#### Recorded information

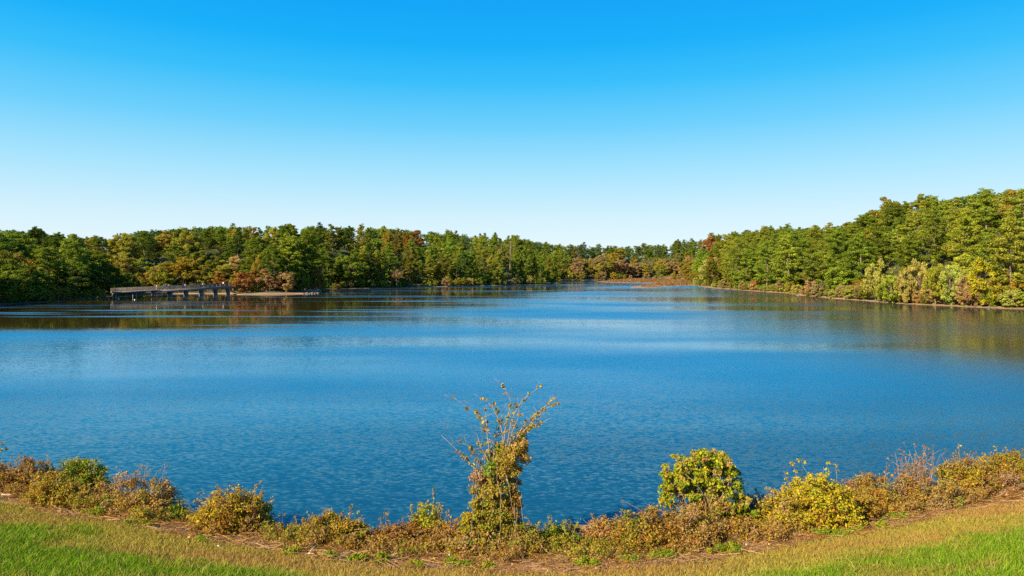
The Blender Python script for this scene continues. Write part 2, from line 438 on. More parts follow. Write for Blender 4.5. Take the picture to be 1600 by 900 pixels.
gc[:-1][gin] = (0.07, 0.06, 0.04)
fl_m = gin & (gz > -0.1); gc[:-1][fl_m] = mud
meadow = far_land & (px_all > 930) & (px_all < 1090) & (gd < 25) & (gz < 1.3); gc[:-1][meadow] = mud
bc, _, _ = bank_colour(gx, gy)
gc[:-1][gnear] = bc[gnear]
gc[:-1] *= (1 + 0.25 * vnoise(gx * 0.6, gy * 0.6, 31))[:, None]
gc[-1] = (0.13, 0.2, 0.02)
ground = link('ground', mesh_np('ground', V, [Q, T], [ground_mat()], np.clip(gc, 0.005, 1), smooth=True))
tag(ground, kind='structure')

wv = np.array([(-700, 5, 0), (700, 5, 0), (700, 900, 0), (-700, 900, 0)], float)
water = link('lake_water', mesh_np('lake_water', wv, np.array([[0, 1, 2, 3]]), [water_mat()]))
tag(water, kind='structure')

def ground_z(x, y): return float(height([x], [y])[0][0])

# ------------------------------------------------------------------ tree prototypes
def clump(mb, c, r, n, size, flat=0.7, outward=0.6, base=(1, 1, 1), var=0.25, aspect=0.55, shell=0.45):
    """a leafy clump: faces scattered through the outer part of a flattened ball"""
    d = rng.normal(size=(n, 3)); d /= np.linalg.norm(d, axis=1)[:, None]
    rr = r * (shell + (1 - shell) * rng.random(n)) ** 0.8
    p = np.asarray(c) + d * rr[:, None] * np.array([1, 1, flat])
    nr_ = d * outward + rng.normal(size=(n, 3)) * (1 - outward) + np.array([0, 0, 0.25])
    b = np.asarray(base) * (1 + rng.normal() * var * 0.6)
    col = np.clip(b[None] * (1 + rng.normal(size=(n, 1)) * var) * (1 + rng.normal(size=(n, 3)) * 0.06), 0.02, 3)
    mb.leaves(p, nr_, size * rng.uniform(0.6, 1.25, n), aspect, col)

def trunk_pts(H, top, bend, n=8):
    z = np.linspace(0, H * top, n); t = z / (H * top)
    a, b = rng.uniform(0, 6.28), rng.uniform(0, 6.28)
    return np.stack([bend * np.sin(t * 2.2) * np.cos(a) + .3 * bend * np.sin(t * 5 + b), bend * np.sin(t * 2.2) * np.sin(a), z], 1)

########

→ **Task goal**
Reproduce the data word for word, excluding its pictures.

→ **The response**
The Blender Python script for this scene continues. Write part 2, from line 438 on. More parts follow. Write for Blender 4.5. Take the picture to be 1600 by 900 pixels.
gc[:-1][gin] = (0.07, 0.06, 0.04)
fl_m = gin & (gz > -0.1); gc[:-1][fl_m] = mud
meadow = far_land & (px_all > 930) & (px_all < 1090) & (gd < 25) & (gz < 1.3); gc[:-1][meadow] = mud
bc, _, _ = bank_colour(gx, gy)
gc[:-1][gnear] = bc[gnear]
gc[:-1] *= (1 + 0.25 * vnoise(gx * 0.6, gy * 0.6, 31))[:, None]
gc[-1] = (0.13, 0.2, 0.02)
ground = link('ground', mesh_np('ground', V, [Q, T], [ground_mat()], np.clip(gc, 0.005, 1), smooth=True))
tag(ground, kind='structure')

wv = np.array([(-700, 5, 0), (700, 5, 0), (700, 900, 0), (-700, 900, 0)], float)
water = link('lake_water', mesh_np('lake_water', wv, np.array([[0, 1, 2, 3]]), [water_mat()]))
tag(water, kind='structure')

def ground_z(x, y): return float(height([x], [y])[0][0])

# ------------------------------------------------------------------ tree prototypes
def clump(mb, c, r, n, size, flat=0.7, outward=0.6, base=(1, 1, 1), var=0.25, aspect=0.55, shell=0.45):
    """a leafy clump: faces scattered through the outer part of a flattened ball"""
    d = rng.normal(size=(n, 3)); d /= np.linalg.norm(d, axis=1)[:, None]
    rr = r * (shell + (1 - shell) * rng.random(n)) ** 0.8
    p = np.asarray(c) + d * rr[:, None] * np.array([1, 1, flat])
    nr_ = d * outward + rng.normal(size=(n, 3)) * (1 - outward) + np.array([0, 0, 0.25])
    b = np.asarray(base) * (1 + rng.normal() * var * 0.6)
    col = np.clip(b[None] * (1 + rng.normal(size=(n, 1)) * var) * (1 + rng.normal(size=(n, 3)) * 0.06), 0.02, 3)
    mb.leaves(p, nr_, size * rng.uniform(0.6, 1.25, n), aspect, col)

def trunk_pts(H, top, bend, n=8):
    z = np.linspace(0, H * top, n); t = z / (H * top)
    a, b = rng.uniform(0, 6.28), rng.uniform(0, 6.28)
    return np.stack([bend * np.sin(t * 2.2) * np.cos(a) + .3 * bend * np.sin(t * 5 + b), bend * np.sin(t * 2.2) * np.sin(a), z], 1)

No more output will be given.